- **INSTRUCTIONS FOR THE TASK**:
Copy out all the lines in the records that include the word "script".

- **DATASET RECORDS**:

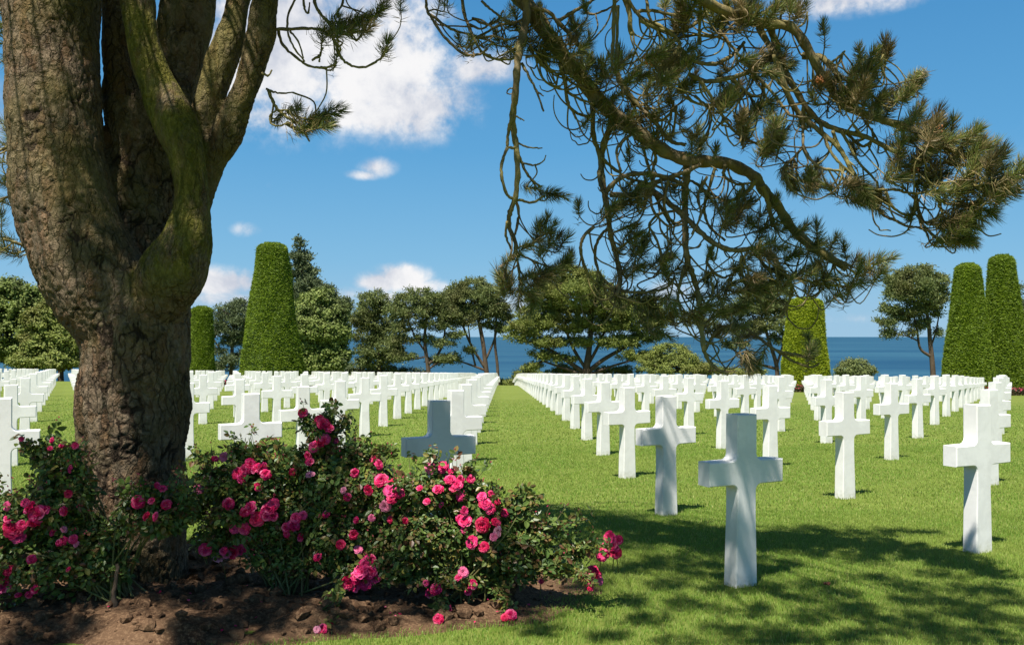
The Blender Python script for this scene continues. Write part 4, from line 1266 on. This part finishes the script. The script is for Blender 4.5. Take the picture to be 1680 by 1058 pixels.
upper_t = (T([(1440, 100), (1434, 118), (1426, 135), (1452, 82), (1416, 150), (1300, 15), (1320, 25), (1282, 8), (1265, 20), (1400, 115)], (0.5, -1))
           + T([(1500, 138), (1488, 152), (1478, 165), (1505, 128), (1512, 185), (1535, 195), (1560, 208), (1590, 222), (1612, 235), (1628, 250), (1570, 232), (1545, 220), (1525, 205), (1500, 195)], UR)
           + T([(1540, 240), (1570, 255), (1600, 252), (1600, 280), (1625, 275), (1640, 262), (1530, 225), (1505, 225), (1480, 205), (1455, 180), (1440, 165), (1420, 155), (1460, 150), (1440, 185), (1400, 145), (1390, 172), (1370, 140), (1350, 130), (1380, 160)], UR)
           + T([(1650, 298), (1668, 288), (1672, 275), (1640, 312), (1655, 310), (1620, 318), (1600, 312), (1630, 300), (1585, 300), (1560, 318)], (1, -0.5))
           + T([(1530, 300), (1505, 272), (1480, 262), (1490, 290), (1470, 240), (1505, 250), (1520, 275), (1545, 290), (1480, 280)], UR)
           + T([(1425, 320), (1410, 312), (1400, 320), (1435, 330), (1418, 335), (1395, 305)], DR)
           + T([(1560, 372), (1580, 362), (1568, 395), (1550, 388), (1600, 348), (1590, 370), (1575, 345), (1560, 355), (1585, 385)], (0.7, 0.2))
           + T([(1288, 296), (1330, 300), (1295, 290)], DN) + T([(1325, 296)], U)
           + T([(1245, 180), (1262, 190), (1272, 212), (1268, 235), (1255, 172), (1275, 225), (1240, 185), (1262, 240), (1250, 235)], UR) + T([(1225, 215), (1230, 205)], U)
           + T([(1190, 155), (1205, 150), (1210, 142), (1178, 165), (1195, 165)], UR) + T([(1240, 95), (1262, 100), (1280, 110), (1255, 120), (1290, 100)], R_)
           + T([(1115, 30), (1120, 45), (1105, 45), (1160, 15), (1170, 28), (1190, 30), (1210, 40), (1225, 15), (1195, 5), (1215, 0), (1238, 12), (1180, 40), (1150, 10), (1230, 30), (1120, 10), (1090, 10)], U)
           + T([(1130, 110), (1120, 100), (1110, 110), (1125, 140), (1100, 120), (1085, 85), (1075, 92)], UR) + T([(1020, 90), (1012, 102)], U))
branch('upper bough ending in a heavy brush of needles', upper, upper_t, 104, 5.62, 0.30, 0.090, 175, 85, 1.75, 10, 0.0022, 80)

# small twigs beside the rightmost stem
side = [
    (3, 2, [(448, 48), (485, 48), (520, 48), (540, 56), (550, 68)]), (3, 2, [(515, -15), (518, 10), (530, 28), (545, 45), (556, 70)]), (2.2, 1.6, [(565, -10), (560, 10), (548, 28)]),
    (2.6, 1.8, [(550, 68), (558, 92), (574, 107), (600, 110), (622, 98), (636, 84)]), (2.6, 1.8, [(456, 48), (464, 74), (488, 96), (512, 110), (540, 110), (553, 102)]),
    (2.2, 1.4, [(490, -12), (474, 22), (472, 52), (482, 78), (500, 102)]), (1.8, 1.2, [(476, 52), (490, 70), (498, 96)]), (2, 1.4, [(512, 100), (524, 90), (530, 78)]), (1.6, 1, [(524, 102), (525, 88)]), (1.8, 1.2, [(526, 110), (540, 116), (552, 108)]),
    (3, 2.2, [(440, 148), (447, 165), (454, 178), (470, 192), (490, 202)]), (2, 1.2, [(436, 146), (455, 153), (480, 152)]), (1.8, 1.2, [(455, 180), (443, 190), (445, 203), (460, 207), (472, 200)]), (1.6, 1, [(456, 181), (475, 181), (480, 172)]),
    (2.2, 1.4, [(496, -10), (500, 15), (506, 22), (508, 5)]), (3, 2.2, [(530, 28), (560, 55), (600, 50)]),
    (2.2, 1.4, [(430, 120), (440, 125), (446, 115)]),
]
side_t = (T([(535, 52), (552, 50), (560, 38), (578, 42), (590, 30), (604, 32), (615, 22), (625, 14), (632, 4), (598, 48), (575, 55), (545, 35)], (0.85, -0.5)) + T([(637, 76)], U)
          + T([(552, 96)], U) + T([(481, 178)], U) + T([(455, 196)], DN)
          + T([(500, 207), (512, 203), (522, 205), (532, 198), (541, 190), (548, 183), (505, 212), (525, 195), (540, 205)], (0.9, -0.25)))
branch('short twigs with dark needle sprays beside the rightmost stem', side, side_t, 105, 5.7, 0.04, 0.085, 100, 40, 1.4, 7)

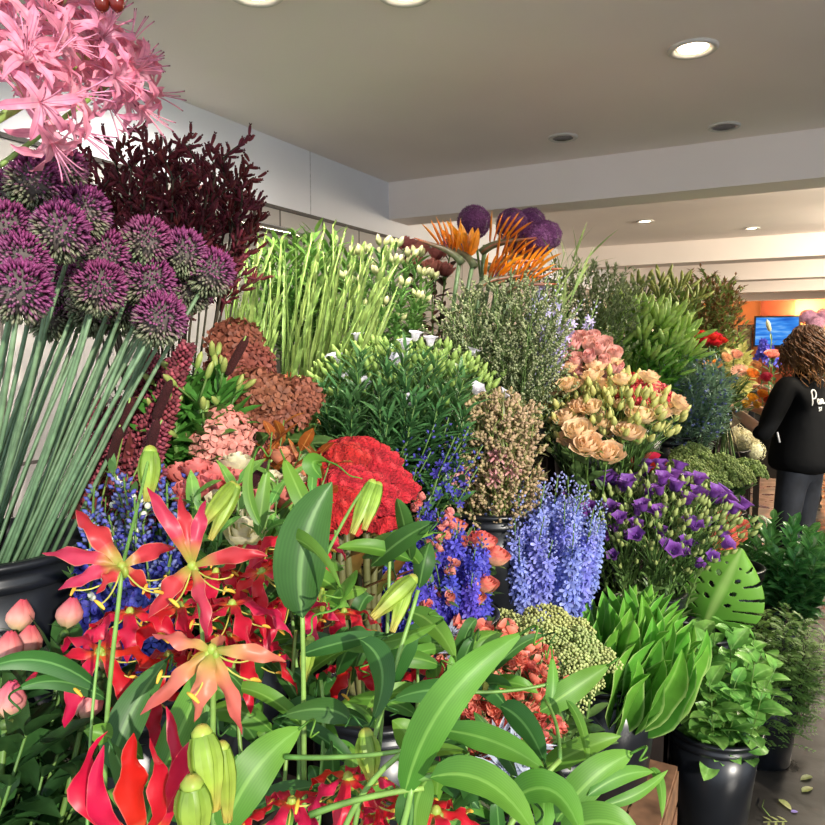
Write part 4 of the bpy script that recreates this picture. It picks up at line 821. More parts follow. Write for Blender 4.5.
bunch('sedum', k_corymb('sedum', 'flower', sd, .5, .046, 13, .0033, 26, .6, leafc='#6a8a4a'), 'pale green domed sedum head', 'green sedum heads', n=14, c=(535, 646), rx=64, ry=34, rz=.17, d=1.68, rank=True)
sr = k_branchy('spray_rose', 'flower', mat('spray_petal', [(0, '#d9624e'), (1, '#f39a84')], .5, .3), .5, 8, .62, .1, lambda h, q, d: rose_head(h, q, .014, .018, 7, .9, d, .05, U(0, 6)), 3, leafm('spray_leaf', '#567a44'), .035, .014, 3)
bunch('spray', sr, 'coral spray rose stem of many small blooms', 'coral spray roses', n=22, c=(482, 668), rx=56, ry=36, rz=.14, d=1.48, rank=False)
bunch('spray', k_thistle(), 'silvery blue spiky thistle head under the gloriosa leaves', 'silvery thistles', pts=[(512, 742, 1.22), (498, 728, 1.25), (524, 752, 1.25), (506, 762, 1.18), (530, 735, 1.3), (448, 622, 1.45), (458, 640, 1.4)])
bunch('indigo', k_spike('delphinium', 'flower', ('#2a2a86', '#4d4cb4', '#7a7fae'), .5, .45, 80, .015, .02, 5, '#4a6a40', budfrac=.35), 'indigo delphinium spike between the alliums and gloriosas', 'indigo delphiniums', n=16, c=(142, 505), rx=56, ry=42, rz=.1, d=1.08, rank=True)
bunch('indigo', k_branchy('snowberry', 'flower', mat('white_berry', [(0, '#dfe3c4'), (1, '#f3f1e6')], .4, .2), .5, 8, .5, .1, lambda h, q, d: h.ball(q, .005, n=7, m=5), 2, leafm('snow_leaf', '#5a7f46'), .03, .012, 4), 'white-berried sprig among the indigo delphiniums', 'white-berried sprigs', n=5, c=(140, 505), rx=50, ry=36, rz=.1, d=1.12, rank=False)
for nm_, st_, lab_, pts_ in [
    ('smallcoral', [(0, '#d9625a'), (1, '#ef8f86')], 'coral pink rose below the hydrangeas', [(178, 462, 1.25), (196, 458, 1.22), (216, 464, 1.2), (206, 474, 1.15), (188, 480, 1.1), (240, 470, 1.18), (262, 490, 1.12), (286, 486, 1.15)]),
    ('smallcream', [(0, '#d9d79c'), (1, '#efe3c4')], 'cream rose below the hydrangeas', [(238, 452, 1.25), (250, 470, 1.2), (228, 490, 1.1), (272, 470, 1.2), (298, 474, 1.18), (256, 510, 1.05), (244, 522, 1.0)]),
    ('smallorange', [(0, '#d9865a'), (1, '#eda67e')], 'orange rose below the hydrangeas', [(288, 446, 1.3), (306, 462, 1.25), (312, 486, 1.15)])]:
    bunch('smallrose', k_rose(nm_, st_, .026, .036, .95, 11, .05, .45, '#4f7a3a', leaves=8), lab_, lab_.replace(' rose ', ' roses '), pts=pts_)
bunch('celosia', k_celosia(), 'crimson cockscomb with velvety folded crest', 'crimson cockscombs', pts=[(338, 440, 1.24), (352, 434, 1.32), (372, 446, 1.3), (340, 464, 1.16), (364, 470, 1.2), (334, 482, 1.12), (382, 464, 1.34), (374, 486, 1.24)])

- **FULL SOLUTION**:
The Blender Python script for this scene continues. Write part 4, from line 1266 on. This part finishes the script. The script is for Blender 4.5. Take the picture to be 1680 by 1058 pixels.
Write part 4 of the bpy script that recreates this picture. It picks up at line 821. More parts follow. Write for Blender 4.5.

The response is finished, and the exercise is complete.